The rise of the modern feminist movement set off a new round of linguistic invention, with identical (i.e., no) results: te, tes, tir; shis, shims, shim, shimself; zie (from German sie), zees, zim, zeeself; and so on. Most of these obviously are a play on the existing pronouns, but occasionally you see something like per, pers, short for the gender-neutral “person.” Then you get comedians like the guy in Forbes magazine who blended “he or she, it” to produce h’orsh’it.

Others, recognizing the futility of trying to invent pronouns, suggest we ought to make do with what we’ve got. One might say “one,” for example, except that it strikes most Americans as stilted. You could try “it,” as we now say of babies, but few do so with any enthusiasm.

There has been progress on one front: the use of “they,” “their,” “them” as third-person singular with indefinite constructions such as “anyone,” “somebody,” “each,” “the person who,” etc. This produces sentences like “Somebody has forgotten their hat,” which purists find offensive. However, as sociologist Ann Bodine points out, singular “they” was in wide use by distinguished writers of English prior to the attacks of 19th-century grammarians, and its use in speech has persisted to the present day. Not only does it fill an obvious need, it has a precedent in “you,” which long ago supplanted second-person singular “thou.” Cecil will go so far as to predict that within a couple generations singular “they” in many instances will be acceptable in formal written usage.

But some gaps will undoubtedly remain. The remark “A person may find themself left high and dry” would probably pass unnoticed in conversation today, but few would say, “A doctor may find themself …” In such cases even the most ardent feminists fall back on the old standbys: rewrite to eliminate the pronoun, use plurals or second person, and so on.

In a personal or polemical work a writer can make “she” the default pronoun.
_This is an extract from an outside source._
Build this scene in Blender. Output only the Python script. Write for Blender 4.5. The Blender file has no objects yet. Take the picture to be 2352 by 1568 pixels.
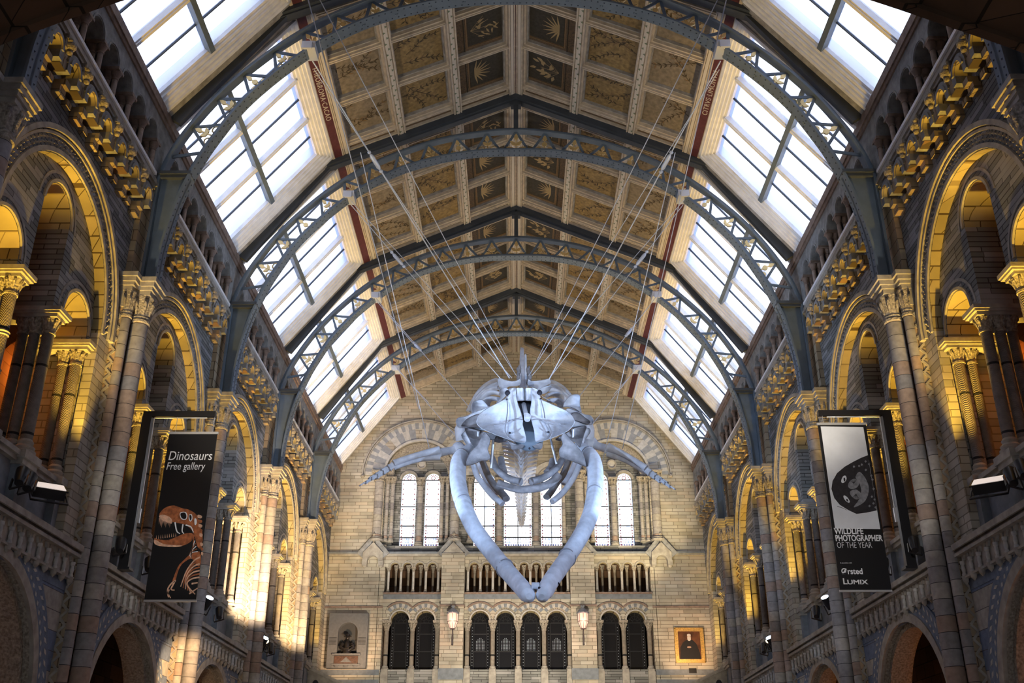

For many years “she” was also used generically in discussions of teachers, who were predominantly women. But male teachers argued during the 60s that the “feminization of teaching” was partly responsible for the chronically low pay, and were able to get the pronoun changed. Women themselves sometimes object to the use of the generic “she” — for example, in business publications that invariably refer thus to consumers.

For what it’s worth, you hear less and less of the old argument that “he” (and “man,” for that matter) somehow “includes” women. Common sense suggests, and studies bear out, that when you see supposedly generic masculine terms you think first of males. But let’s not pretend that the elimination of such problems would mean the end of sexist speech. As writer Deborah Cameron points out, the sentence “The man went berserk and killed his neighbor’s wife” is unobjectionable on its surface. But stop to think: why “his neighbor’s wife” instead of “one of his neighbors”?